Fiquem todos calmos que isto não é um assalto, apenas uma crónica sobre “Pulp Fiction”, um filme de 1994, escrito e realizado por Quentin Tarantino.
“Pulp Fiction” é, definitivamente, um dos meus filmes favoritos de todos os tempos. Tenho outros na minha “shortlist”, mas este teve um impacto especial. Primeiro, porque o vi pela primeira vez com 15 anos, uma idade onde ainda estamos a descobrir o mundo. Depois, porque, objectivamente, este é um filme emocionalmente forte e criativamente revolucionário (um “game changer”). E a marca indelével que me deixou sei que é partilhada por muita gente da minha geração. Como se costuma dizer, há um antes e um depois de “Pulp Fiction”.

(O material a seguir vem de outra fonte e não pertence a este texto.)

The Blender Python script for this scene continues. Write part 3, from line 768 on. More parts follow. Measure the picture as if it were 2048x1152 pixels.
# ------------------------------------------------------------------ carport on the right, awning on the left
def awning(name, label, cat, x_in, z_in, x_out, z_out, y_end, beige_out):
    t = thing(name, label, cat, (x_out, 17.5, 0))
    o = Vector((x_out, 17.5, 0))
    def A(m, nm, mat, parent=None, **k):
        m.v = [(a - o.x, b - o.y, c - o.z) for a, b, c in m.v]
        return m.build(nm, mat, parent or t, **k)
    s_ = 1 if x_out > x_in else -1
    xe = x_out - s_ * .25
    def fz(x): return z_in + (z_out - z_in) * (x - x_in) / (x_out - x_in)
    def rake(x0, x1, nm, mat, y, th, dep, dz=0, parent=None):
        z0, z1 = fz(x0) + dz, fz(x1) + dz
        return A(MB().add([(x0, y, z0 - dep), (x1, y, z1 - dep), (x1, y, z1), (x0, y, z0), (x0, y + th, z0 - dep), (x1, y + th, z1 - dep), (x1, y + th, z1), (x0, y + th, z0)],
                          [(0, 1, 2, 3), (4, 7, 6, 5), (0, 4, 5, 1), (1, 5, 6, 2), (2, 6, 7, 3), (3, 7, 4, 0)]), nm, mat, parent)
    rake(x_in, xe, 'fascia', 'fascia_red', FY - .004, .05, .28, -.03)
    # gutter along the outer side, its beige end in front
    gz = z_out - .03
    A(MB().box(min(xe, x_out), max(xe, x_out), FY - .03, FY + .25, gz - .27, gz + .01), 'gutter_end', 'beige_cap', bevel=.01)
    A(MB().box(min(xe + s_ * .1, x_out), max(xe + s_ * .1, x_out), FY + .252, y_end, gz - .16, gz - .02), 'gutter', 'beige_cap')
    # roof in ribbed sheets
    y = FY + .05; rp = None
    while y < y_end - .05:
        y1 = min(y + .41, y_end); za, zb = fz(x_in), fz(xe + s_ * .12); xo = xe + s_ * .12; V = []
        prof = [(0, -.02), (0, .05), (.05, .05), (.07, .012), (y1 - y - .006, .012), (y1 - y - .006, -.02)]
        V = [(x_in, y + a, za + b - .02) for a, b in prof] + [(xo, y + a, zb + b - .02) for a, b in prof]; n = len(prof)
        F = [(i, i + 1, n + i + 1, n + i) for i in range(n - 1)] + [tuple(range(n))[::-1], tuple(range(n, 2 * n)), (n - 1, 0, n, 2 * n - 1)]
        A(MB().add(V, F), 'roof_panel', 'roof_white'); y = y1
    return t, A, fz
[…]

Embora seja um filme sobre bandidos e violência, este é um filme de texto. Sim, é um filme muito bem representado, com um casting magnífico (os actores parecem feitos para as personagens), uma direcção de actores irrepreensível e uma montagem e realização inovadoras (a sequência do filme não coincide com a cronologia da história). Mas é o texto e o enredo cativante e original (onde se mistura o drama, o suspense e o humor) que o distingue dos demais (mesmo de outros Tarantinos) e que o elevou a um patamar único (não é por acaso que ganhou Cannes). Os diálogos que as diversas personagens interpretam são memoráveis e não é por acidente que alguns estão incluídos no álbum da banda sonora. O humor negro misturado com filosofia e crueza conferem ao texto um sabor único e inesquecível.
Partindo da ideia banal de seguir as peripécias na vida de uns fora-da-lei (Bruce Willis como Butch, um pugilista em fim de linha que engana um mafioso; Samuel L. Jackson como Jules, um bandido que cita a bíblia antes de matar os inimigos e que sofre uma epifania que o leva a abandonar a vida do crime; John Travolta como Vincent Vega, um bandido acabado de regressar de Amesterdão que faz parelha com Jules para tratar de uma cobrança difícil; Harvey Keitel como Mr. Wolf, um gangster engravatado que resolve problemas de última hora; Uma Thurman como Mia Wallace, a sensual mulher do chefe que gosta de dançar e de drogas; ou Ving Rhames como Mr. Wallace, o chefe mafioso, de voz cavernosa, que vai passar por um mau bocado...), o filme dá tantas voltas criativas que o resultado final tem pouco a ver com gangsters, tudo a ver com a profundidade das personagens e a complexidade da vida e dos seres humanos.
A banda sonora (com músicas dos anos 60, ora soul, ora funk, ora surf rock) também é inesquecível. O disco ouve-se, de uma ponta à outra, sem darmos pelo passar do tempo. Não só as músicas valem por si como nos remetem para as cenas do filme em que aparecem, tornado a sua audição uma experiência única.
Como um fã que se preza, já perdi a conta às vezes que vi o filme e posso dizer que o sei quase todo de cor. Quero dizer, conheço as cenas todas e ainda consigo recitar alguns dos diálogos (até tenho o argumento do filme em livro).
Hoje o filme é uma obra de culto. Não só para os seus fãs como para os cinéfilos e mesmo para muitos realizadores que lá foram beber inspiração para criações suas.
Quem ama o filme não esquece a intensidade do mesmo nem as inúmeras cenas antológicas. Citar algumas (como aquela em que Mr. Wallace tenta subornar Butch a desistir no quinto assalto dum combate de boxe, ou a outra em que Vega e Jules interrompem o pequeno-almoço de uns pequenos traficantes de droga para cobrar uma dívida, ou ainda outra em que Mr. Wallace e Butch são aprisionados na cave de uma loja, atados a cadeiras e amordaçados para verem um polícia tarado a jogar com eles ao pimpampum de forma a decidir qual dos dois vai violar primeiro) serve apenas de exemplificação pois que são todas boas e cada um terá as suas favoritas.
Quem ainda não viu o filme tem de o ver do princípio ao fim para poder apreciar a obra (e, já agora, para entender a primeira frase desta crónica). Quem é fã, pode deliciar-se com os excertos, fixar-se nos pormenores, deixar-se levar pela música e ser, sempre, transportado para a ambiência mágica e única desta ficção com muita polpa.